Perhaps we are only just emerging from a dark age of our own, an era that fostered uninformed but deeply held notions of national purity: a tribalism writ large. Passports, as we know them, are in fact a twentieth-century phenomenon, refined to their present state during World War II. As globalisation proceeds and tourism is encouraged in places where manufacture or primary industries have been allowed to dwindle, this rigid identification system has begun to break down, but so far only for some. The waiving of visas in countries like Canada, Australia and the US is for short-term visitors only, not for people who hope to stay. And if in the aftermath of September 11 and our ‘war on terror’ this process has been reversed for tourists, now as then the poor and desperate are meant to stay where they are. That, or risk their lives.

 

YEARS AGO, BEFORE I’d ever dreamed of changing countries again, or undertook to retrieve my American nationality, I became interested in my family’s history. In this I admit I was not alone. Genealogy has become a hugely popular pastime, encouraged it seems by an ageing population with the leisure time in retirement to pursue one of life’s most nagging questions. For many of us ‘Where do I come from?’ is almost as difficult to answer as ‘Where will I be when I die?’ but somehow we feel more sanguine about addressing that second question if we’ve managed to grapple with the first. I left the US for Australia when I was only nineteen, and was as ignorant about my origins as I was about the country I was sailing to. I knew that my mother’s parents came from Russia, my father’s father from Austria-Hungary; to this day I don’t know where my father’s mother’s people came from, though I know that she was born in Chicago.

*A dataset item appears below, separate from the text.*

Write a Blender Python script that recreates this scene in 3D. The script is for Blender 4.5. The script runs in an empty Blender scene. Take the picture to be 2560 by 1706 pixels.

I had memories, though, and slowly, they drifted to the surface. Recollections of faces, words, music, smells. As I wrote about them they took on new meaning and filled in the blank I had made of my past. But these were only my memories, and the more of them I was able to retrieve, the more incomplete they seemed. And so, like many others, I began to formulate that question ‘Where do I come from?’ Which might be just another way of asking ‘Where do I belong?’ But good questions can never be fully answered, and the best of them raise other questions in turn.

The image that stayed with me was a watery one. Great glaucous swells of ocean, its briny aroma, sweeping tides and, granted, its terror. It was only by this vast marine orchestration that I was able to grasp the enormity of human movement, the movements of my family, and my own. As I gazed from the deck of the BC Ferry on my return voyage from Vancouver across the Strait of Georgia, the scrolling water seemed particularly benign, and absorbed in the sight of it I began to feel all my previous notions about country and allegiance and family dissolve. I began to understand that there has hardly ever been a time when human beings haven’t travelled and resettled.

I’ve come to suspect, in fact, that moving may be as ingrained in us as settling. Bruce Chatwin says as much in Songlines, as does Neil Ascherson in his Black Sea. What’s more, their words seem to suggest there has hardly been a place that hasn’t taken in outsiders, whether through marriage, invasion, or the blandishments of learning or trade. What made the wanderings of Abraham Ben Yiju and Tudela’s Benjamin possible, apart from a lust for the goods that India had to offer, her spices and gems? What does it mean to ‘belong’ to one nation or another? Is this really possible, or even – in truth – desirable? Has it ever been?